I'm fairly attracted to girls. I say fairly because I get along with girls really well (more than guys), and am physically attracted to them. But, whenever I see a masculine guy, I kinda feel the same way. Doesn't happen much, but I think it's more a comparative thing when it does.

But here comes the thing that's been bothering me. I'm physically attracted to a close friend of mine, but it's not a comparative thing. It's the real deal. He is quite close with me, and I get on with him very well. Probably more than most girls I know. It's both in a physical and emotional way.

And that scares me. No offense, but I don't want to be gay. I'm a logically thinking person and the logical way things work is for guys to be attracted to girls and vice versa, but this guy is mucking all of that up and I'm really not sure what is going on. It could just be a thing that'll pass eventually, but I really don't know. Cause it's starting to get worse. I'm becoming even more closer to him and thinking about him more when I should be thinking about girls.

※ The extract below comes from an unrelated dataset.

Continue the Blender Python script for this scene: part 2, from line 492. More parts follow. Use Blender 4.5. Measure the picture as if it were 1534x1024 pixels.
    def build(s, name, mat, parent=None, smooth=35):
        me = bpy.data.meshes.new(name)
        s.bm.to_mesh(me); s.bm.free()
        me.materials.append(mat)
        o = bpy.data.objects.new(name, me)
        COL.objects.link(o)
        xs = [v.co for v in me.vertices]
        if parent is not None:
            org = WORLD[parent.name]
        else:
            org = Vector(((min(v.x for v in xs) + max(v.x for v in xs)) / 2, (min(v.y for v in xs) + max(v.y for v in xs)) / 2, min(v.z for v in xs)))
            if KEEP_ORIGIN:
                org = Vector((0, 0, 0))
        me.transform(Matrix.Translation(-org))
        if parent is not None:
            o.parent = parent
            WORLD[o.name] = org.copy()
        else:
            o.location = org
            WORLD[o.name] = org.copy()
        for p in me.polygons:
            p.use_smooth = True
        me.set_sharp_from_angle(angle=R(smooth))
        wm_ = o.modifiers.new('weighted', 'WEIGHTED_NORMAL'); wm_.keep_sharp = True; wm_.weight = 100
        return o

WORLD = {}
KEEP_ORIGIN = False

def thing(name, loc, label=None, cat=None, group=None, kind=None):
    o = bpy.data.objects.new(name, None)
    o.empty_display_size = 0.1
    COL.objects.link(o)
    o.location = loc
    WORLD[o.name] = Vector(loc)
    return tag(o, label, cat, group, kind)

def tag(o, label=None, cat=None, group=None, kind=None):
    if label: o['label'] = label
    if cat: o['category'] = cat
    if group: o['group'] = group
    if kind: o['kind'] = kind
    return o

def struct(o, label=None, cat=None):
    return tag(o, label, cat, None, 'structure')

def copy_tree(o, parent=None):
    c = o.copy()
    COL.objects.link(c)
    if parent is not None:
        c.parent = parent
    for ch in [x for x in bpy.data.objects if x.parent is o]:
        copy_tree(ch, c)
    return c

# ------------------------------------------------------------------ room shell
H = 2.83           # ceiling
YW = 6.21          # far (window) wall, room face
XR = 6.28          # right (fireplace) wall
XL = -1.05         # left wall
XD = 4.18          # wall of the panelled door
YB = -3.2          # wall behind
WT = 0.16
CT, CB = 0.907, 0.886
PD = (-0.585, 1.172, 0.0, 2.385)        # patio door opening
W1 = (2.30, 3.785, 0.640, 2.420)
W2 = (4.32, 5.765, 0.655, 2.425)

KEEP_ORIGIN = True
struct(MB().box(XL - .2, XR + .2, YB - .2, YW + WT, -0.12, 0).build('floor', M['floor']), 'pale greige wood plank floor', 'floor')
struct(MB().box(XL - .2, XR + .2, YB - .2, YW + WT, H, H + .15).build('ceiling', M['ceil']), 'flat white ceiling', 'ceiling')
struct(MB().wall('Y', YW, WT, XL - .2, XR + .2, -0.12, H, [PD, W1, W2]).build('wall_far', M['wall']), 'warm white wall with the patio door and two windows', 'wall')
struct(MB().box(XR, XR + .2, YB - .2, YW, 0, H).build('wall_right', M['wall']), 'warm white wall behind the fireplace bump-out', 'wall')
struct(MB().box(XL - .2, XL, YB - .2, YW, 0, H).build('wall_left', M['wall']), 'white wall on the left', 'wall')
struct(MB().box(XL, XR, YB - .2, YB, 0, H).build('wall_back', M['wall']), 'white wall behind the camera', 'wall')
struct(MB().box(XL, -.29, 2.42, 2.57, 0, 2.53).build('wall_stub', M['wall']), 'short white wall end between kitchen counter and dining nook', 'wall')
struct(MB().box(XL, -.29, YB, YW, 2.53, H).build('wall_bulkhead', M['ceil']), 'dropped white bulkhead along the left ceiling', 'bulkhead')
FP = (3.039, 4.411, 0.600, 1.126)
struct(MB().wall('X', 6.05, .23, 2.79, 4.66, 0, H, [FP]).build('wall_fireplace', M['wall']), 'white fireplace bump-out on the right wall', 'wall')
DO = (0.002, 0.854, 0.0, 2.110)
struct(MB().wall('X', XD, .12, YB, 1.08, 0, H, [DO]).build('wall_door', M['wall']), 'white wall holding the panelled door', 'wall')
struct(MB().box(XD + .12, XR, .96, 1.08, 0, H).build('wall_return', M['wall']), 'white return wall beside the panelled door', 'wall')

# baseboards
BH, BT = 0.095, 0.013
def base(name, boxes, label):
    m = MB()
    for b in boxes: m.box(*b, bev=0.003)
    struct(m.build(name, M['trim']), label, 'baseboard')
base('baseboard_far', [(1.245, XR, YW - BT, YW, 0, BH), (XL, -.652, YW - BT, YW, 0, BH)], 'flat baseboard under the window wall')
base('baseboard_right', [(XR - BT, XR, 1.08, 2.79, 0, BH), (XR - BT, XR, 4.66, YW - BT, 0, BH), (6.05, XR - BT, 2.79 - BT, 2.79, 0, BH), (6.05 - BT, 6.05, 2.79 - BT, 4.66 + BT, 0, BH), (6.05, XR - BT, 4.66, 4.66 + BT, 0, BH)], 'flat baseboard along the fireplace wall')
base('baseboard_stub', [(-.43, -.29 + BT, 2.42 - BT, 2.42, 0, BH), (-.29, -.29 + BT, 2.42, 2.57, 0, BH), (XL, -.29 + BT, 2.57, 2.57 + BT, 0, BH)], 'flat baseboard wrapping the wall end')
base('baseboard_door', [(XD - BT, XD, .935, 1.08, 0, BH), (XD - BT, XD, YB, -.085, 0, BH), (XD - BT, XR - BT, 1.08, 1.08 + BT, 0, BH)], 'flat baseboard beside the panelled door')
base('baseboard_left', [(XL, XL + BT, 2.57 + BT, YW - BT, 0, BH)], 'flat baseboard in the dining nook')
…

I really don't know what's going on. I don't want to class myself as being gay, as I'm attracted to girls. I don't want to be bi even though sometimes I find myself looking at other guys and thinking about things I probably shouldn't, but apparently to be curious and comparative is normal. But I don't want to class myself as straight as I have these feelings towards my friend.

Any advice?

Quick_Sylver
June 4th, 2011, 03:24 AM
Stop thinking.
Don't bother labelling yourself and just go with the flow.
Bluntly put dude, so what if you like girls or boys? Fuck logic, just live.

mrbob360
June 4th, 2011, 03:33 AM
what was wrong with being bi or gay sometimes that is logic think about it it may not be the logic for some but perhaps its the logic for you i mean look at me im bi and i think more logically, so wait and see what happens let life take its course theres no right or wrong, theres no template, no logic of life should take and that's what makes life worth living all the twist and turns in the story which is our life :)

JeydonGT
June 4th, 2011, 04:36 AM
don't bother trying to decide just wait and see what happens. there is no point in getting all messed up over it.

Giles
June 4th, 2011, 06:49 AM
Sylver and Ben are right, if it's causing you this much confusion and distress you should just leave it and see how things go. Forget the logic side of it and just let your emotions tell you what you are. You might not realise what your sexuality is for years or you might not even know completely; although bi is sounding the most likely from what you've said.